Very few youth had any knowledge of any dispute resolution mechanisms in the country and those that did know of any existing processes, felt that they were too lengthy and ineffective, thereby discouraging parties to reach out to them for dispute resolution.

 
 

The overarching view on youth’s involvement in the electoral and political processes in Pakistan was the disenchantment of youth with politics, politicians and political parties. Majority of the youth felt there was a need to get them more involved in the system by mainstreaming their role in politics and society and providing them with a platform where they can unite and share their concerns. It was strongly expressed that leadership in the country needs to mentor the youth to bring about change in their social behavior, thereby contributing to their empowerment.
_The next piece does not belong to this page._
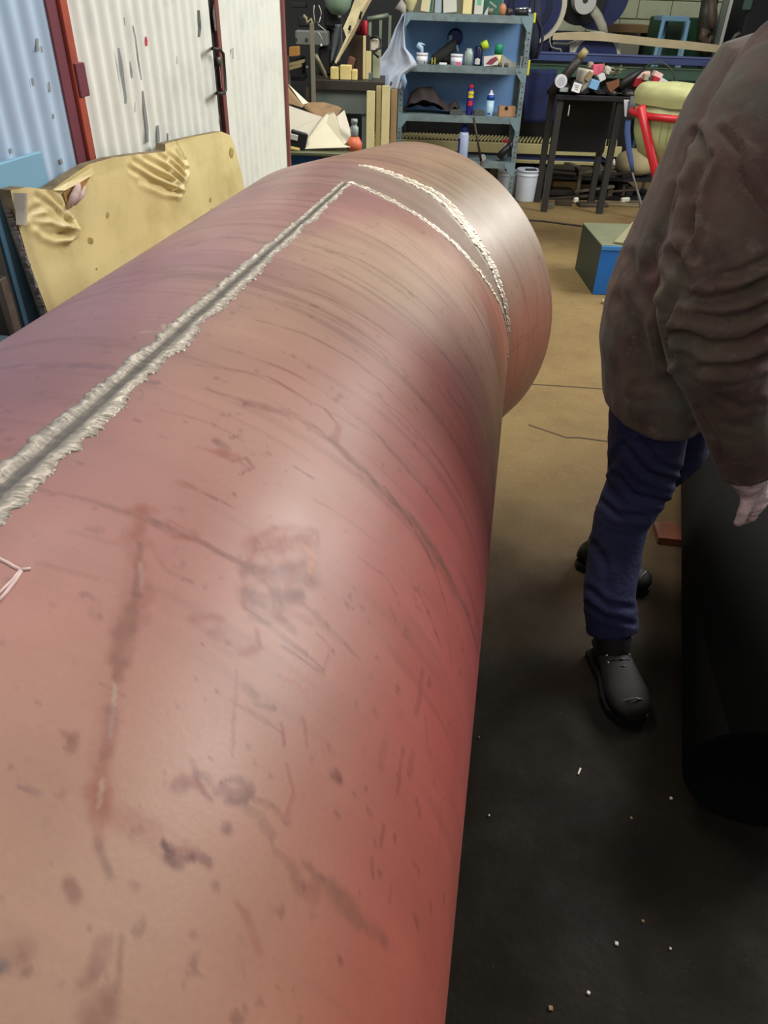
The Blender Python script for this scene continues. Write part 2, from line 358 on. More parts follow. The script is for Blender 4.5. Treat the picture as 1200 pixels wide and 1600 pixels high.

Some also expressed that there was no orientation and training of youth for participating in politics within the family. Being involved in politics was not perceived as a positive activity. This, many opined had resulted in a polarization of youth from the state. Over 90 per cent of youth noted that they did not discuss politics or electoral issues when they were having discussions among themselves. However, it was encouraging to note that they felt that motivation and mobilization can impact on them and make them more active players on the political front in the country.